Para meu gosto, não é tanto essa pintura de uma juventude à deriva, imagem apenas caricatural, de uma sociedade que não conhece do percurso do Desejo senão os traços da sua ausência, que constitui o essencial da menos alegórica que metafórica Casa de Correcção. Paradoxalmente, na produção imensa daquele que será, acaso, o nosso último “expressionista” não são as páginas mais exteriormente perturbadas ao nível da escrita, mais carregadas de referências e sinais do mundo exorbitado, desaxé, que através delas se evoca, aquelas que melhor traduzem a visão profunda do seu autor.

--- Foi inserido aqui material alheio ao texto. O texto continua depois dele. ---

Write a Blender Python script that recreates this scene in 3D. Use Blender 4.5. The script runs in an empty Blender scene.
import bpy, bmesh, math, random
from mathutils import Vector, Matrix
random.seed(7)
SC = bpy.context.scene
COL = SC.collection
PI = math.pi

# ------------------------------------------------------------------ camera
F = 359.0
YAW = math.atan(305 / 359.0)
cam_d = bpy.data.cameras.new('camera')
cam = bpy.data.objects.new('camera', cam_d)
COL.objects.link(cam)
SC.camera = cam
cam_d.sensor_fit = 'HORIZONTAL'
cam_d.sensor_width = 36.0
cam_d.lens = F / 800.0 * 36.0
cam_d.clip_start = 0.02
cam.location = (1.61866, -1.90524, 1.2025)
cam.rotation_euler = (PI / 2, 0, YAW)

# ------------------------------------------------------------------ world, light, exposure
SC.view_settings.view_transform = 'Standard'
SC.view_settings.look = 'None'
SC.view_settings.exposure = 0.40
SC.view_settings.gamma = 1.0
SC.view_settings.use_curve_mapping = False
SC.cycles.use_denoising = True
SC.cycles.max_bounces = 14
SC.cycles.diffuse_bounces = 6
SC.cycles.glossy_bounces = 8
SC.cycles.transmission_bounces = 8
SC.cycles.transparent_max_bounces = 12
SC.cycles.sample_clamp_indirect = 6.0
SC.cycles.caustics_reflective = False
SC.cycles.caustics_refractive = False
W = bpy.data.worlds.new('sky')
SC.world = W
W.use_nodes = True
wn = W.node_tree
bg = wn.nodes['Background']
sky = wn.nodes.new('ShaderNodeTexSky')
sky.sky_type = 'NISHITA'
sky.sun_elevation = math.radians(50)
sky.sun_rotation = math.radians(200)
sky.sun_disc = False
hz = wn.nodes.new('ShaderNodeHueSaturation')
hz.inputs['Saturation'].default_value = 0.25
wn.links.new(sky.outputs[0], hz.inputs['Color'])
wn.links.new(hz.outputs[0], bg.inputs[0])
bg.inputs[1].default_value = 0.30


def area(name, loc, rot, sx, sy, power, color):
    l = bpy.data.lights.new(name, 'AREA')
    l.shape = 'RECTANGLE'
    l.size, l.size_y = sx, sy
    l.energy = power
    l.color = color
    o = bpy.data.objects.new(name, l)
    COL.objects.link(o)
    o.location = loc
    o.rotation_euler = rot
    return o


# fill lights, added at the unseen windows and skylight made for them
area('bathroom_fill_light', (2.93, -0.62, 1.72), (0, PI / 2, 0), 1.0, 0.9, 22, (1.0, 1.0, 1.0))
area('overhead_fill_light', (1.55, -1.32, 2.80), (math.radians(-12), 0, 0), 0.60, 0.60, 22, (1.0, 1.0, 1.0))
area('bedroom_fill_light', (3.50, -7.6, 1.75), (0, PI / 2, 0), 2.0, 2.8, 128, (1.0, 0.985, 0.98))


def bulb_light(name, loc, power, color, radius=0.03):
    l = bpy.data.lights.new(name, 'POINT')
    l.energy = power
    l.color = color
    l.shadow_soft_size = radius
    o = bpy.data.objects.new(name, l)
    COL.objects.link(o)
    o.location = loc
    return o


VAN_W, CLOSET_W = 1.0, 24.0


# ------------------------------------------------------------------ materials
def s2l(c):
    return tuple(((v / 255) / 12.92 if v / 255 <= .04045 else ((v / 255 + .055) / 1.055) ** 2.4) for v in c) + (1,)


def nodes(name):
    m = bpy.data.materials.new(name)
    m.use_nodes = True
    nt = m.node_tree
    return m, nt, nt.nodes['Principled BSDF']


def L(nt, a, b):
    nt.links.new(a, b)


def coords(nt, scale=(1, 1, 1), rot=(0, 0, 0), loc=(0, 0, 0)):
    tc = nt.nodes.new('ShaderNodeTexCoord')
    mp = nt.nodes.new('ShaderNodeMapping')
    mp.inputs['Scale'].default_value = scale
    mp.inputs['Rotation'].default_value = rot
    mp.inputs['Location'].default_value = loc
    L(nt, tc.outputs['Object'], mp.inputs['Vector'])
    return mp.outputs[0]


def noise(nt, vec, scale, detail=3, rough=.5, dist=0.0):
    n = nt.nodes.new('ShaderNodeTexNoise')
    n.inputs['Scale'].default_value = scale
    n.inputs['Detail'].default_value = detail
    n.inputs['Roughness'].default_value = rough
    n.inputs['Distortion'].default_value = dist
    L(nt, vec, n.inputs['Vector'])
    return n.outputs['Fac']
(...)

São as mais contidas, as mais ao rés da sua voz interior como as breves páginas de A Morte da Cegonha com que todo o pathos lírico de Urbano se poderia resumir, páginas de desnuamento e deslumbramento como só a memória infantil revisitada é capaz de oferecer ao que em todos nós se salvou do naufrágio alegre ou triste do pascaliano divertimento social. Mas a grande novela deste livro é Tio Deus, meticulosamente conduzida, plena de um sarcasmo à altura do mundo hipócrita que dois anjos do lar português se encarregarão de exterminar com o rigor delirante de dois funcionários do absoluto, para que de tão ordenada, “correcta”, obscena e monstruosa realidade social e moral com a espessura de séculos não fique pedra sobre pedra. Como as “criadas” de Genet, os dois “monstros” devolvem à sua verdade a mentira de um mundo que foi, e acaso é ainda o nosso. É uma novela sóbria, em meias tintas, voluntariamente domesticada, “suspensa”, para que o efeito do cataclismo redentor se recorte diante de nós como um gume de navalha. O moralismo e a ideologia fundem-se na implacável mecânica de uma narrativa que os eleva à altura do mito. Uma espécie de calma, de silêncio narrativo sobrepõe-se aqui ao frenesi estilístico, um pouco voyant, do Carnaval Negro. É para este expressionismo vencido do interior que a longa marcha do autor de Vida Perigosa, ou Nus e Suplicantes, sem dúvida orientou a sua barca em demanda do melhor porto. A violência mais subversiva contra a violência histórica e eterna da “brandura dos nossos costumes”: que mais conveniente espelho da metamorfose do antigo caçador de instantes em virtuose dos rituais onde o seu tempo e o tempo de muitos outros se fixou com tão depurada eficácia? 

* Urbano Tavares Rodrigues deixou-nos no mês passado. O elevado número de testemunhos sobre a sua generosidade (poucos escritores terão acolhido com tanta paciência e interesse os mais novos) e a sua coragem comprovam a importância do papel desempenhado por Urbano na cultura portuguesa contemporânea. No entanto, salvo raras excepções, à originalidade da sua obra talvez não tenha sido concedido o mesmo destaque. Regressado de férias, Ler Eduardo Lourenço recupera, em homenagem a Urbano, um magnífico ensaio de Eduardo Lourenço, com o título interrogativo “O último expressionista?” e escrito em Vence, a 23 de Março de 1979. O texto depois serviu de prefácio à terceira edição do livro Casa de Correcção (Europa-América, 1987, pp. 15-20). A foto que ilustra este post foi recuperada pelo Diário de Notícias em Agosto e refere-se à apresentação pública que o ensaísta fez de uma outra obra do seu amigo de longa data. Infelizmente, Ler Eduardo Lourenço desconhece se desta última apresentação resultou algum texto escrito.